The Magic Cube of String Theory: String Theory, also known as M-Theory, generalises the main theoretical pillars of 20th century Theoretical Physics in that it is a consistent description in the case where all three fundamental constants of nature (G, h and c) are turned on.
Peter Bouwknegt, Alex Flournoy, David Botman, Josh Garretson, Peggy Kao and Madeleine Smith
String Theory is a consistent description of the physics of the
very small (as described by Quantum Mechanics) and that of the very
large (General Relativity), and thus is a candidate for the elusive
"Theory of Everything". That is, a model of the universe that unifies
the four known fundamental interactions into one coherent and
consistent picture.
String Theory is based on the premise that the fundamental
building blocks of matter are not point-like particles but are
actually tiny pieces of vibrating string, which can be either open or
closed.

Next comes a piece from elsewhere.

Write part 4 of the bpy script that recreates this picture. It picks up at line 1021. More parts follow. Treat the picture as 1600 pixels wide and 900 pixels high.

Surprisingly, the spectrum of such quantized strings contains
both a massless spin-2 excitation, which can be identified with the
graviton, (i.e. the force field of gravity) and massless spin-1
excitations, which ultimately need to be identified with the gauge
bosons of the standard model. Hence one could say that String Theory
predicts both gravity and gauge theory! Other predictions of String
Theory are that we live in a 10-dimensional spacetime, supersymmetry,
the existence of a holographic principle, and the Bekenstein-Hawking
black hole entropy formula.
Over the past 10-15 years a coherent picture has emerged in which
the five previously thought to be distinct (super) String Theories
are now understood to be just different manifestations of one
underlying theory, known as M-theory, related by a web of so-called
dualities.
Scientists at the ANU, in close collaboration with both physics
and mathematics colleagues at other Australian Universities as well
as overseas, predominantly work on the foundational aspects of String
Theory/M-theory. This involves understanding and developing the
mathematics behind these dualities (and leads to modern fields such
as noncommutative geometry) with the ultimate aim of unraveling the
physical principles behind M-theory.